US church offers $85m abuse payoff

The Archdiocese of Boston, the centre of a sex abuse scandal that has rocked the Roman Catholic Church, has agreed to pay a record $85 million to hundreds of alleged victims.

Pope John Paul II has apologised for sexual abuse by priests

The proposed deal, reached after secret weekend talks involving Archbishop Sean O’Malley, would mark the largest single payout by a US Catholic diocese to settle civil litigation, church experts said.

Lawyers for more than 540 alleged victims said they had reached an understanding with the church calling for each claimant to receive between $80,000 and $300,000, depending on the degree of abuse suffered.

Controversy

The church also agreed to offer victims continued mental and spiritual counselling.

But lawyers warned the proposed agreement was not yet assured. More than 80% of claimants must agree to the proposed settlement’s terms before it can be implemented.

The settlement may finally dampen a growing scandal in the Catholic church in recent years over sexual abuse by priests – and the Vatican’s attempts to avoid controversy with a policy of silence.

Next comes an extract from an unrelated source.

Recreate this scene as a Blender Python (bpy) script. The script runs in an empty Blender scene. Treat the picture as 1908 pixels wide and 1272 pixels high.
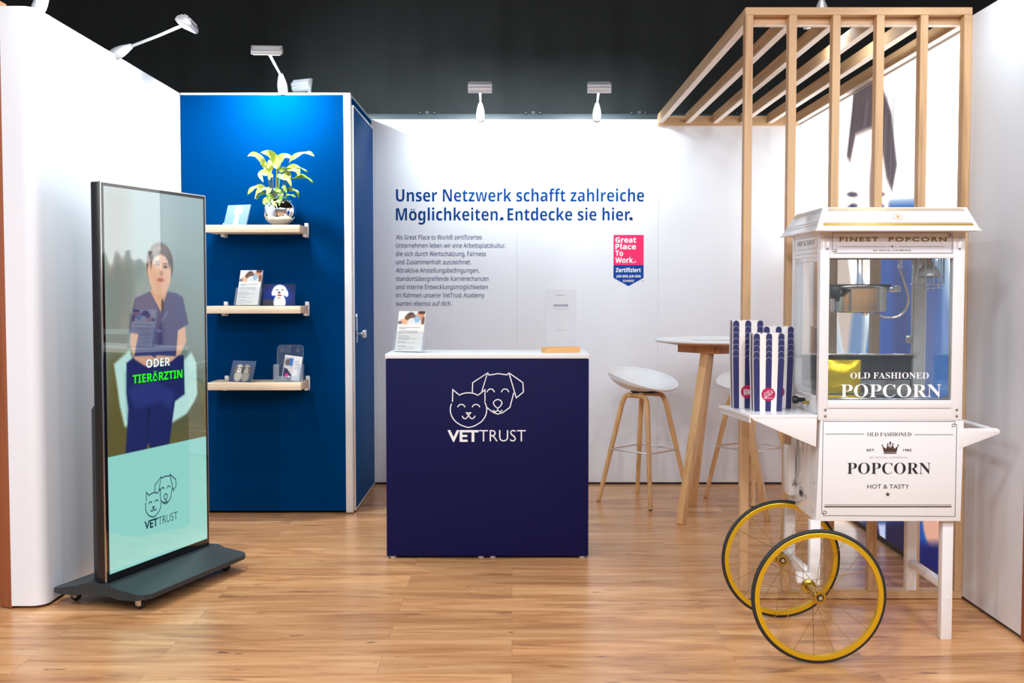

As public outrage grew, Pope John Paul II was forced to issue apologies for sexual abuse by Catholics priests worldwide in 2001 and 2002.

Painful journey

Gary Bergeron, one of the hundreds of plaintiffs, called the proposed deal the end of a “painful journey.” He said no amount of money would take away his suffering, but that the agreement nonetheless represented a huge symbolic victory.

“From this day forward, I’m not an alleged victim of clergy abuse. I’m recognised, I am a survivor,” he said in Boston after lawyers announced the proposed settlement.

“From this day forward, I’m not an alleged victim of clergy abuse. I’m recognised, I am a survivor”

Gary Bergeron, 
plaintiff

Mitchell Garabedian, one of the lawyers who hammered out the deal, said he expects some plaintiffs to balk at the terms. But another lawyer, William Gordon, said “an overwhelming majority” would probably accept the deal.

The archdiocese also said it was confident most claimants would accept the offer, which was $30 million above its initial offer of $55 million last month.

Scandals

The agreement caps a crisis over paedophile priests that erupted more than one and a half years ago in the Archdiocese of Boston. Similar scandals later came to light in dioceses around the world, prompting deep discontent and disgust among rank-and-file Catholics.

The scandal in Boston began when it became known that former leaders of the archdiocese, including Cardinal Bernard Law, let known paedophiles continue working as priests, or moved them from church to church without informing parishioners.

Law resigned in December after dozens of his own priests publicly called on him to step down, but the effects of the scandal still linger.

Law’s successor, O’Malley, vowed to settle the hundreds of lawsuits facing the church when he took the reins of the troubled archdiocese in July.